Twitter's status blog this morning announced that Twitter has addressed the most recent variant of the Mikeyy worm but recommends that you still avoid viewing the profiles of users posting "uncharacteristic or otherwise suspicious tweets."

It shouldn't be this hard, Peter Soderling, founder of Stratus Security told ReadWriteWeb yesterday. "It appears Twitter is solving the problem by focusing on the input filtering, but a simpler and more effective solution would have been to focus on output escaping; encoding the script tags so they could not execute in any victim's browser."

Web application development 101: You want to output something that the user has provided? Escape all of that data so that it is harmless. But what does this really mean in plain English?

Input Filtering in Plain English

Input filtering is the way in which developers validate data coming into their applications, and thwart any invalid, incorrect or malicious data from being used or executed.

Typically, when an application needs a user to input data, the site will offer a form, containing one or more fields.

For instance, Twitter users have the ability to input data in a variety of places within their settings.
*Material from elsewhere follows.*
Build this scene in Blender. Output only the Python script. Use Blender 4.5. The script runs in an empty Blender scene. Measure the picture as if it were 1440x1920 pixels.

From the obvious - such as in the account tab - where you can type in your name, username, e-mail, URL, bio, location etc., to the less obvious such as the 'change design colors' that allows you to enter data to specify color.

As a result, all of these fields need to be 'filtered' by the site - not just by making the input validation 'nice' for the user [as described below], but making it safe on the server.

From a user point of view, when you go to change the background color for example, Twitter has ensured you can only input 6 hexadecimal characters; that is, the letters A through F and the digits 0 through 9.

While this may provide users with a sense of relief that nothing malicious can be 'injected' into this field, it may also be providing a false sense of security if Twitter is not filtering the input on its servers.

Here's why.

When you hit the 'save changes' button after you have input your data, your browser sends that information to Twitter's server, which in turn will then store that information.

But what if the information Twitter's server receives tells it to do something malicious? And, what if Twitter's server thinks that the information it has received was from the form where nothing 'bad' can be entered? This is what Mikeyy did. "It basically let me do anything I want within a browser on their Web site," Michael Mooney, the worm's creator, told Andy Sorcini in an interview last week.

Think of it this way. You're sending ReadWriteWeb a letter via snail mail. The postman steams it open, rewrites it and delivers it to us. The information we receive, while still appearing to come from you, may have nothing to do with the original information you sent us.

But how do you send information to Web apps without entering them in the specified fields? Simple, if you have the tools. Programs such as Paros, a security tool created for Web application vulnerability assessment also allows those who are tech savvy enough to monitor, intercept and modify the data being sent to Twitter before it hits Twitter's server.

Of course, this means Twitter is now storing information - not about a color, but potentially, instructions to do something malicious.

Input Filtering at a Server Level

When Twitter's server receives a request (such as to change the background color), it must validate that the information received corresponds to the values Twitter has assigned to it. Continuing with the color example, it must validate that only hexadecimal data has been received.

Clearly, Twitter did not do this from the get-go and is now furiously chasing input vulnerabilities that may be sprinkled in a variety of places within its code; patching them as it finds them; a long, painful and tedious process when done retrospectively.

Think of it this way. A mouse is in your house. You search to find the hole in the floor and you plug it. Then you find another mouse. Again, you search for the hole and plug it. This can go on indefinitely. However, had you, during the building stage, put down a concrete floor, there would be zero chance of mice living under your house, and fewer ways they could get in.

"Understanding why and where to filter is more important than understanding how," Chris Shiflett, CTO of OmniTI explains. "It's important to appreciate just how easily a form submission can be spoofed, so that you realize that absolutely nothing about the client's request can be blindly trusted." He has written a good technical overview on input filtering if you are interested in learning more.

The Flip Side of the Coin: Output Escaping

Output escaping, much like input filtering, is an additional precaution that developers can take when creating Web applications.

According to Soderling, it effectively renders any malicious code that is stored in a database useless.

Rather than focus on plugging holes in the input one by one, Soderling suggest Twitter focus on escaping outputs, which is easier from a developer point of view because it effectively requires only five steps to implement.

So simple in fact, that PHP, a common programming language, has created htmlspecialchars to automate this process in the PHP world.

"All Twitter needs to do is code the script tags so they cannot execute in any browser," Soderling explained. "This particular type of attack is not entirely uncommon."

And while it is likely that the majority of sites in the world are vulnerable, Twitter, with its team of capable developers should be better locked down.

However, Twitter is not alone in this. Guillermo Rauch found a similar vulnerability in Digg today that he tested and quickly alerted Digg to (Digg has since fixed the bug). You can read about the process here.

Whether Twitter is dealing with this problem by focusing on input filtering or output escaping is still to be determined. We've sent them an e-mail in an attempt to find out more and will update this post as soon as we hear back.